The director of the Buchenwald concentration camp memorial has warned that the far-right party Alternative for Germany (AfD) is too dangerous to be allowed to continue in German politics, citing lessons from the rise of the Nazi Party as a warning.
“AfD repeats the terminology of Nazis,” German historian Jens-Christian Wagner said on Monday during a press conference calling for a ban on far-right party.
“The party, i.e. the AfD and its officials and functionaries, represent positions against human dignity,” said Wagner. “They repeatedly make ideological and terminological use of the programmes and practices of historical National Socialism.”

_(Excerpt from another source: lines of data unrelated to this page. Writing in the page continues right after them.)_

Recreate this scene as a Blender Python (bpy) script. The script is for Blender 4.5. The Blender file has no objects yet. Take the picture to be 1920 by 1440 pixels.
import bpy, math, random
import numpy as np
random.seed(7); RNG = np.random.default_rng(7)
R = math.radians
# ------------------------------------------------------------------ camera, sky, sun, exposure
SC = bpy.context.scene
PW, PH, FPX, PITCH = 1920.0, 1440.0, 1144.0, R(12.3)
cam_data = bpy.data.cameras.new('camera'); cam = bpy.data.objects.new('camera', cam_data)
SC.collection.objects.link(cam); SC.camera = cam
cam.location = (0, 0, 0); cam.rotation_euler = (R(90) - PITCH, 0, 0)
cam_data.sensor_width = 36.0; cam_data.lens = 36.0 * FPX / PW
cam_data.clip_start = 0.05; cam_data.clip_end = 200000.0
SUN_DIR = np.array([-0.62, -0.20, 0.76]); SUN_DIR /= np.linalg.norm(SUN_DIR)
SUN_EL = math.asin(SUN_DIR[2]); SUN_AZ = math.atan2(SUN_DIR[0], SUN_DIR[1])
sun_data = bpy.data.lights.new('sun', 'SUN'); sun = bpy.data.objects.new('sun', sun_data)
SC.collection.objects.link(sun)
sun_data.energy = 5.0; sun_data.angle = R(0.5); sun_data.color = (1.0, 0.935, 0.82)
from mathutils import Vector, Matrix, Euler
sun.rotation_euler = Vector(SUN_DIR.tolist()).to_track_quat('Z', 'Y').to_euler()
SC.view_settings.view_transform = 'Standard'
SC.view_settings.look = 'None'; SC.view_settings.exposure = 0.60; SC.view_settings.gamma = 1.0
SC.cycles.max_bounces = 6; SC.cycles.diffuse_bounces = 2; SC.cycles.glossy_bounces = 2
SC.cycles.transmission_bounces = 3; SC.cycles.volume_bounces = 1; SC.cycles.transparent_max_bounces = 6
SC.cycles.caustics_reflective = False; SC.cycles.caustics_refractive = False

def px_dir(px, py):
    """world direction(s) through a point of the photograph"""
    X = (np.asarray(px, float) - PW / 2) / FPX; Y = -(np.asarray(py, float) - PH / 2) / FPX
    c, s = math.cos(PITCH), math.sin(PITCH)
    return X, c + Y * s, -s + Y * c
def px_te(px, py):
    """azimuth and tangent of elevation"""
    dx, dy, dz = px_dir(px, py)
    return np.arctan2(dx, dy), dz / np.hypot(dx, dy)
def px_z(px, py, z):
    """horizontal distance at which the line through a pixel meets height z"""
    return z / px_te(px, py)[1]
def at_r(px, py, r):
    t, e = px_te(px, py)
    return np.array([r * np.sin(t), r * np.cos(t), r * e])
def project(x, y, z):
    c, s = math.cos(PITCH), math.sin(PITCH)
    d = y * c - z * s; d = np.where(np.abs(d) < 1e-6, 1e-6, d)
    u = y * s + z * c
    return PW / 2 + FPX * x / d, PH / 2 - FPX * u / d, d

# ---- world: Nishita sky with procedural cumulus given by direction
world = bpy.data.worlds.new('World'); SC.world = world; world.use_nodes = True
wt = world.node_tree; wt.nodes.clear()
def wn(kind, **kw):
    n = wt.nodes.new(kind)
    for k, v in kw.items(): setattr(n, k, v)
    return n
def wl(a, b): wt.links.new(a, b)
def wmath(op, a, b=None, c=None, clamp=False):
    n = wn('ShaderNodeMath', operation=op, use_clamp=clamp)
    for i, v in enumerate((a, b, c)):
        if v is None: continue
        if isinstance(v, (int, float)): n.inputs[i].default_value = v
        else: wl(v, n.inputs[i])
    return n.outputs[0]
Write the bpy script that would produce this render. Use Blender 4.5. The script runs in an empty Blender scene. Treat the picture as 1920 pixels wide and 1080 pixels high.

His remarks came after the AfD finished second in the European Parliament elections in early June with around 15.9% of the vote. That put the party ahead of Germany’s ruling Social Democrats, who reached just 13.9% — their worst post-World War II result in a nationwide vote.
“The fact that the Nazis were able to come to power at all was due to the Weimar Republic allowing them to abuse democracy in order to bring down democracy according to their own rules,” Wagner explained. “Anti-constitutional parties must be deprived of the opportunity to use the means of democracy to abolish it.”
While the AfD’s strong performance in the European elections has alarmed its opponents, the party has also faced major setbacks over its alleged links to the extreme right. Regional leader Björn Höcke was recently fined for using a Nazi slogan at a party event, while a court upheld the party’s designation as a “suspected extremist organisation“.
The AfD was also ejected from its European Parliament group, Identity and Democracy, after former candidate Maximilian Krah told an Italian newspaper that not all members of Hitler’s SS were war criminals.
“The warnings, demonstrations and actions against the AfD have not helped so far,” said Julia Dück, a campaigner from the group AfD Ban Now. “That’s why we need an AfD ban procedure that hinders and stops this party.
“We are at a turning point that could tip authoritarian. Once the AfD has reached a position where it can translate its inhuman goals into state policy, it will no longer be so easy to turn it around. In other words, time is pressing. That means we have to act now,” she said.